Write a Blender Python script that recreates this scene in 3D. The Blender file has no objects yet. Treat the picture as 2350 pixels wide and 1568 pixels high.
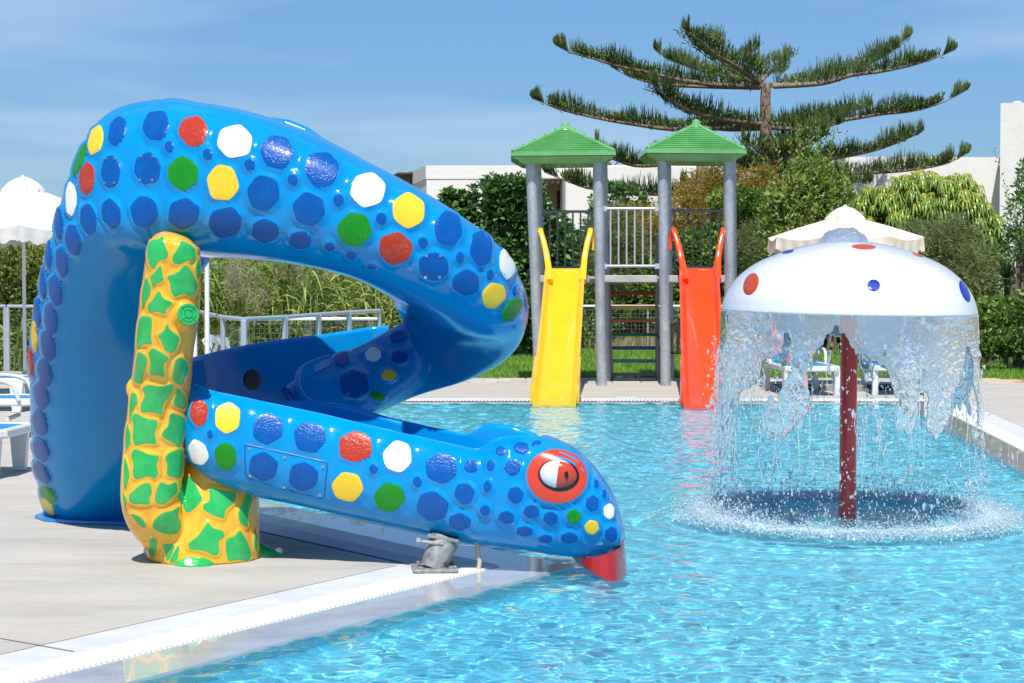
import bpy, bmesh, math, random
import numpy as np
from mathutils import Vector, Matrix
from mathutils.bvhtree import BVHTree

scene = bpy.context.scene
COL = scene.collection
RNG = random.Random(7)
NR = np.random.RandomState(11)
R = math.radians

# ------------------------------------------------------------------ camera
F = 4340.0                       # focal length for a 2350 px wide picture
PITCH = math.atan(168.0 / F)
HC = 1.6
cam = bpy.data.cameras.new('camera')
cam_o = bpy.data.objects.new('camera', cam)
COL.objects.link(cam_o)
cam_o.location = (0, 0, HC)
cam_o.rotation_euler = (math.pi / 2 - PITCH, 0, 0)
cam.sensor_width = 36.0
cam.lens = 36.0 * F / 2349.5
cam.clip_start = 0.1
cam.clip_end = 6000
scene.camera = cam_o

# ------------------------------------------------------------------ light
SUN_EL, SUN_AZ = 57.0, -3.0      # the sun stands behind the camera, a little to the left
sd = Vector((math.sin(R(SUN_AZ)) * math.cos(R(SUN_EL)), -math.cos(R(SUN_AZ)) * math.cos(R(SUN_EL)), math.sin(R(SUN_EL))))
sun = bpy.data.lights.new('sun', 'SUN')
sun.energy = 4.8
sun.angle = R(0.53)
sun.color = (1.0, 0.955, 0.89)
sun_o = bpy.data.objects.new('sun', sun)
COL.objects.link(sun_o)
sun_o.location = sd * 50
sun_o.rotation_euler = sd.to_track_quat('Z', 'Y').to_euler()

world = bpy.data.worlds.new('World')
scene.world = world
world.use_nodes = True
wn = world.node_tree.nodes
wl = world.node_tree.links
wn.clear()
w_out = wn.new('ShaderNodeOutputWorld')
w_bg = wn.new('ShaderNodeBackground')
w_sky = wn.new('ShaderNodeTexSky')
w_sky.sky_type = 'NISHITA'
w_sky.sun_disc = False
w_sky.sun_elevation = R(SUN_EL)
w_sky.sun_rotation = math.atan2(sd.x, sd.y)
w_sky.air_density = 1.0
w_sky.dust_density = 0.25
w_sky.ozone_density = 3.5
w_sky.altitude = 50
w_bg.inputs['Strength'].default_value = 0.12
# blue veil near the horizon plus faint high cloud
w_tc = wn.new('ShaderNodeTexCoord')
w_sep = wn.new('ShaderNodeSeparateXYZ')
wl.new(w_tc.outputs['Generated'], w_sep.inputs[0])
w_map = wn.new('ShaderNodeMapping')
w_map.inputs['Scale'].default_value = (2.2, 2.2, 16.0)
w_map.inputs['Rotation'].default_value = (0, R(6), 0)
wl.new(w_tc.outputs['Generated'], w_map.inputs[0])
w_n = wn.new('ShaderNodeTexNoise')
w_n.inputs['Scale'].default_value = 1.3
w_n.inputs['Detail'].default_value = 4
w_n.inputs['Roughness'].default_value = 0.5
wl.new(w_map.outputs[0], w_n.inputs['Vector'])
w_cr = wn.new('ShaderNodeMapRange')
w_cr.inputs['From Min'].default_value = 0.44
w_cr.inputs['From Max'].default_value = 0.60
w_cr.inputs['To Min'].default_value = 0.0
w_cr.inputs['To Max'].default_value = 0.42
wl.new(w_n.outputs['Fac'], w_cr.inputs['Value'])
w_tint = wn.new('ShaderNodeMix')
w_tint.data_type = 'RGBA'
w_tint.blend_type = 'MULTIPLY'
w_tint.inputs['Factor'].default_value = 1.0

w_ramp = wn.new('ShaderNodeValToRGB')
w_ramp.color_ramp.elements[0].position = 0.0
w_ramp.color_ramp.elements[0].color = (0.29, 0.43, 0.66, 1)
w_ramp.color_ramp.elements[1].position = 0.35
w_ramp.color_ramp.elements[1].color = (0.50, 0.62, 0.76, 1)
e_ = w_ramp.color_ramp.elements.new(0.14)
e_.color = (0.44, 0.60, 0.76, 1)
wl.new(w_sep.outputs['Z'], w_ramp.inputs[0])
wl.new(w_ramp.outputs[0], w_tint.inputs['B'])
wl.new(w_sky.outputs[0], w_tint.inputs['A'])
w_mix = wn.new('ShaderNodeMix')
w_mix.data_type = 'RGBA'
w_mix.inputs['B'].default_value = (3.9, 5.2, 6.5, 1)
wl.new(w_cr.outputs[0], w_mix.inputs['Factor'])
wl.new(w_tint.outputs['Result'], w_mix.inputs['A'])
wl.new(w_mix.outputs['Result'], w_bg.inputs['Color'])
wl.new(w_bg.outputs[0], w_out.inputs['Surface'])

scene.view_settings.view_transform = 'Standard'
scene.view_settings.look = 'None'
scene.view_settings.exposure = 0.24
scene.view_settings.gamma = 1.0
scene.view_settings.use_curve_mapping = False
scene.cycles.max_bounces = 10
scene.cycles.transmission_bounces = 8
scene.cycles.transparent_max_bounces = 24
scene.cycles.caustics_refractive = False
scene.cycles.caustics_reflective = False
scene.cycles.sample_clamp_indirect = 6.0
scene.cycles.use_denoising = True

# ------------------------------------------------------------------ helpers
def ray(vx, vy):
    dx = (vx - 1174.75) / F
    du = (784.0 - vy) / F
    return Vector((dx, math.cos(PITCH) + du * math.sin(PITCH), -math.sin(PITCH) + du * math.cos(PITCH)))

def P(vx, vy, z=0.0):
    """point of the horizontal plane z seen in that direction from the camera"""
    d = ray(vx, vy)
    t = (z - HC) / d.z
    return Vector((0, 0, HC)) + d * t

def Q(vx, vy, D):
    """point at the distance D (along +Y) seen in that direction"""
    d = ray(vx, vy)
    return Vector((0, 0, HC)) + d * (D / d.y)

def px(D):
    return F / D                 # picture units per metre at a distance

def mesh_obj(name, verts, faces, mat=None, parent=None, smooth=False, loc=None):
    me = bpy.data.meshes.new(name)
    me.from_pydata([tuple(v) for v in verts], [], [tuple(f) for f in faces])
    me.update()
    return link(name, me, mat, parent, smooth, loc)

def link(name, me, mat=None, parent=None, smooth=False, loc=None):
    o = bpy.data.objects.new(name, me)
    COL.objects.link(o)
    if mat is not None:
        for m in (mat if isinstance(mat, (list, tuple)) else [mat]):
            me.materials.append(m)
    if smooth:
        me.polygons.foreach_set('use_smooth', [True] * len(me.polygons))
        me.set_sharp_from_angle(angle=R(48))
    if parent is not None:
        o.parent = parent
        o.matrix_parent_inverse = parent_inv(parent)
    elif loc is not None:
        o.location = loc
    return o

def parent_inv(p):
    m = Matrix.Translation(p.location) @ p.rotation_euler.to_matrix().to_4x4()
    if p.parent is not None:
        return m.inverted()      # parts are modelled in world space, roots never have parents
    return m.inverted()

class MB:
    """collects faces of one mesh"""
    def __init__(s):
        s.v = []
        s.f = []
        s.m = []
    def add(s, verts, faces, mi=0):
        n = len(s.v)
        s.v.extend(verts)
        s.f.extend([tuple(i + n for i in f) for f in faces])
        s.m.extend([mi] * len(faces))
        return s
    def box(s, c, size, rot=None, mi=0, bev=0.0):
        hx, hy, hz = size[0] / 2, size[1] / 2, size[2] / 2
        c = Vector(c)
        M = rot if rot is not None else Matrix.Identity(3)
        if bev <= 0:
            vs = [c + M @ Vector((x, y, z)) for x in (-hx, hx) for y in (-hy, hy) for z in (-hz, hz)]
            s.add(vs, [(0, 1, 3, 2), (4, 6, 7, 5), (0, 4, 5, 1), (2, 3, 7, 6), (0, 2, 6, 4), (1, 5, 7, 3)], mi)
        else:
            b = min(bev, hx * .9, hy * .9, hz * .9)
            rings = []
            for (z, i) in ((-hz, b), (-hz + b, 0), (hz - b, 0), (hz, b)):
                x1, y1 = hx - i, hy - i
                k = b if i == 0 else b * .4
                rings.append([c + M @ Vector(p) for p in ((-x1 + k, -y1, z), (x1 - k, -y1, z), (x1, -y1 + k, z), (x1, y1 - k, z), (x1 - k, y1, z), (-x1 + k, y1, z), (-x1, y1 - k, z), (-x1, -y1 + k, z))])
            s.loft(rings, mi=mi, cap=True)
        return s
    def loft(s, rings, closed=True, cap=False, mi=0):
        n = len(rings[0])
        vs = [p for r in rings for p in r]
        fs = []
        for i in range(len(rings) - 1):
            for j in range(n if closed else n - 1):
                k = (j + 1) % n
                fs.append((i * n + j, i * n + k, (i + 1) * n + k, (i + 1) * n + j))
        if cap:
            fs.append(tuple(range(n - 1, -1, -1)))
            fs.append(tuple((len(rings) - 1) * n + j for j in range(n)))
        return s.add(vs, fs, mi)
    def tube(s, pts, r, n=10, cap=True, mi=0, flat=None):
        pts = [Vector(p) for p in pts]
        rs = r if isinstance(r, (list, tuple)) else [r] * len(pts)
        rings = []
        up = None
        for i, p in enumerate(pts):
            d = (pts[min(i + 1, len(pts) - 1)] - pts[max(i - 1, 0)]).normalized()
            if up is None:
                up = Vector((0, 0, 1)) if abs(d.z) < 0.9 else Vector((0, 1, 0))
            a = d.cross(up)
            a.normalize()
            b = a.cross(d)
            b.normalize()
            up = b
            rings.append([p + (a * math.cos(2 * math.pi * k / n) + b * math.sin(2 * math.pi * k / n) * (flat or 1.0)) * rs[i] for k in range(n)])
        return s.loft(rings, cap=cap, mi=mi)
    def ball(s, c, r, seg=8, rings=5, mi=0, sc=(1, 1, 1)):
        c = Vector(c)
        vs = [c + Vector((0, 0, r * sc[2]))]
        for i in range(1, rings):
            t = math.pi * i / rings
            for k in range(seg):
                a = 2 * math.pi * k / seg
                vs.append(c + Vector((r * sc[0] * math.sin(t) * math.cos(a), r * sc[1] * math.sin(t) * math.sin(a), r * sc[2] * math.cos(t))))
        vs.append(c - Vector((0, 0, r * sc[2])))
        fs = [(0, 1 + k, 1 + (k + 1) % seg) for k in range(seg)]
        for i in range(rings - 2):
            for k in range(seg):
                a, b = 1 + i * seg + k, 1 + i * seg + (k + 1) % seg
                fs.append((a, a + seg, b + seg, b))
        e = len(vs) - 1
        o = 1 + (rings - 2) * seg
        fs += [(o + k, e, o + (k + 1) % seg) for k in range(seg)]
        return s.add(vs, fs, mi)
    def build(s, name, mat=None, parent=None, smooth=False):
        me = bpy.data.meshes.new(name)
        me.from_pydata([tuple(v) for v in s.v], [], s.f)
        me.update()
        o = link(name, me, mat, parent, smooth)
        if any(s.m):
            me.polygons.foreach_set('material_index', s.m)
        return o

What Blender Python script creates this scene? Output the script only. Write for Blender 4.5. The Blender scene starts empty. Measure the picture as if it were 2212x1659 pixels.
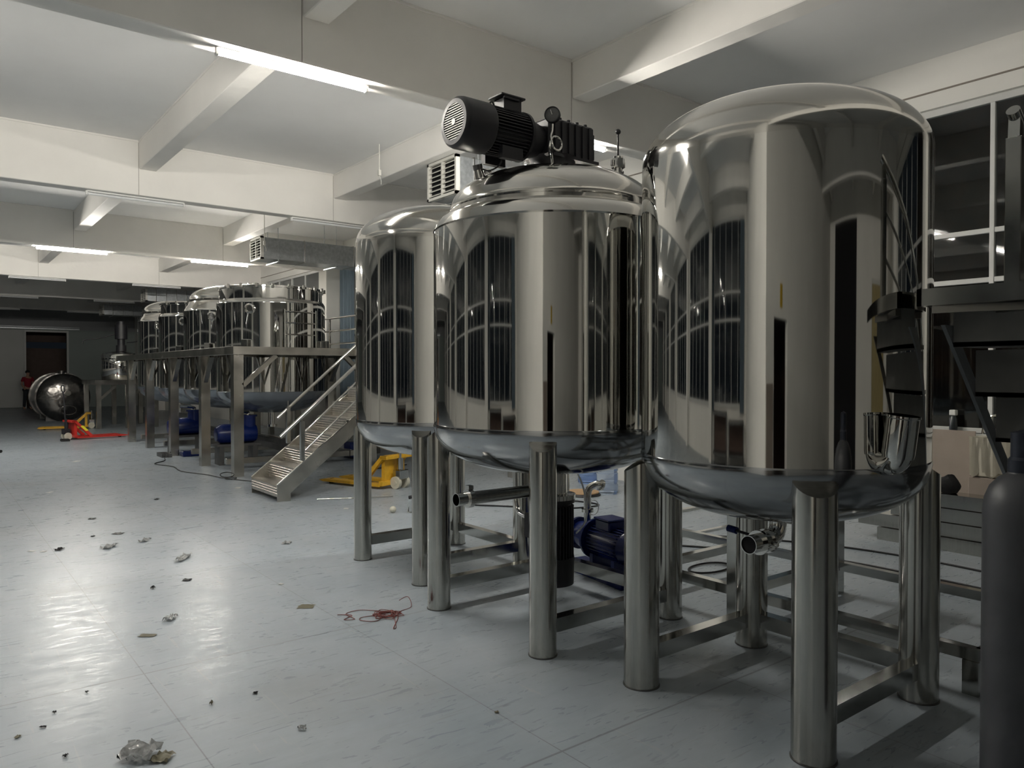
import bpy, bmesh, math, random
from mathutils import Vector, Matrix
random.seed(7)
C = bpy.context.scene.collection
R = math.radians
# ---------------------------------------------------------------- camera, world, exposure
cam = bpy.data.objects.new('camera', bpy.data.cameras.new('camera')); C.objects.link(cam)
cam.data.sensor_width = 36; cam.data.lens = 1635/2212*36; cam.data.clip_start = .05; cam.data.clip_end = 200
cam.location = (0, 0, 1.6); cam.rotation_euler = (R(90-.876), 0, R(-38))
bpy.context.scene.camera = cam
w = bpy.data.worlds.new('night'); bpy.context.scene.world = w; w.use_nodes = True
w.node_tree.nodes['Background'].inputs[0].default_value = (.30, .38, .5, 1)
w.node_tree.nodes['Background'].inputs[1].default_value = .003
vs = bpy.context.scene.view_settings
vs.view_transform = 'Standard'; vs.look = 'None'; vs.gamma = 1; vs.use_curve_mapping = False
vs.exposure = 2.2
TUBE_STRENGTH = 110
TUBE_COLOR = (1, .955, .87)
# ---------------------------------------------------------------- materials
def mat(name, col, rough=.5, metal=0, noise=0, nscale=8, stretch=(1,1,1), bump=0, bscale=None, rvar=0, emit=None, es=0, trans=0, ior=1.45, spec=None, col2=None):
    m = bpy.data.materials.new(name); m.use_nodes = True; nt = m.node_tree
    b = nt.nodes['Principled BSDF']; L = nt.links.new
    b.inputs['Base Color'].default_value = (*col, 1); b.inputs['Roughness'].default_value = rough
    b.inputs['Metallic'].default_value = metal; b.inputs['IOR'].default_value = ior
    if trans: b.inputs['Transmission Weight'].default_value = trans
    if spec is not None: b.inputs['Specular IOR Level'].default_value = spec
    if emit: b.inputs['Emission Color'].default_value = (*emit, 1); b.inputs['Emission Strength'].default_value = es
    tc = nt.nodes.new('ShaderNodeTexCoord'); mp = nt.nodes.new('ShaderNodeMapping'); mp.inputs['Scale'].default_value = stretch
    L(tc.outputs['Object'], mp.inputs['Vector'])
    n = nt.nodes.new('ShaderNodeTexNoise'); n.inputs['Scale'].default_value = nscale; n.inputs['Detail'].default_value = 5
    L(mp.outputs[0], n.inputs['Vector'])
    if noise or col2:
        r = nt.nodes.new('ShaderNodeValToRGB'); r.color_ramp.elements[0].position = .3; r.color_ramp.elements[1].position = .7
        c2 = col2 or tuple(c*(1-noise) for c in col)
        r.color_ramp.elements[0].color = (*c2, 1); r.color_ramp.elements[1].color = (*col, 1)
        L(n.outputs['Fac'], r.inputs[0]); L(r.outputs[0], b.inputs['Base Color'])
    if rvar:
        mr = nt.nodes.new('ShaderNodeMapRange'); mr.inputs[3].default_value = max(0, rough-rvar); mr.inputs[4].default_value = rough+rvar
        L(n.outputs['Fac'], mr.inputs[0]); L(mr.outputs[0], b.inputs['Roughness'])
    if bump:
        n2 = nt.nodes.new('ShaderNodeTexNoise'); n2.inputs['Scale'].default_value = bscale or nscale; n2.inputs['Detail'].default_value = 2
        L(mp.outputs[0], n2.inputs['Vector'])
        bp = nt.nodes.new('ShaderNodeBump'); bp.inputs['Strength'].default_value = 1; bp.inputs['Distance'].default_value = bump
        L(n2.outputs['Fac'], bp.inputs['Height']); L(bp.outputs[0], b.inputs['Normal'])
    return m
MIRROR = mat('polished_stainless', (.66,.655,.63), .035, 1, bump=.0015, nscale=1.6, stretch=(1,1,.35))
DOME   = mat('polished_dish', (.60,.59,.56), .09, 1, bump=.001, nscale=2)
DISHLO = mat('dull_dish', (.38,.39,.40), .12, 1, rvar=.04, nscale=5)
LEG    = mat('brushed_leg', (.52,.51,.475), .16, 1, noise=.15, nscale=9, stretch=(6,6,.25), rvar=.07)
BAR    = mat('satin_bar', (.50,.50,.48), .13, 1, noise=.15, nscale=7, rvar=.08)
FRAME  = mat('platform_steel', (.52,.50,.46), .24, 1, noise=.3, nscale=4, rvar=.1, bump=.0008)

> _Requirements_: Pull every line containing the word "pixels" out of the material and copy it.

> _Written answer_:
Write a Blender Python script that recreates this scene in 3D. The Blender file has no objects yet. Treat the picture as 2350 pixels wide and 1568 pixels high.
What Blender Python script creates this scene? Output the script only. Write for Blender 4.5. The Blender scene starts empty. Measure the picture as if it were 2212x1659 pixels.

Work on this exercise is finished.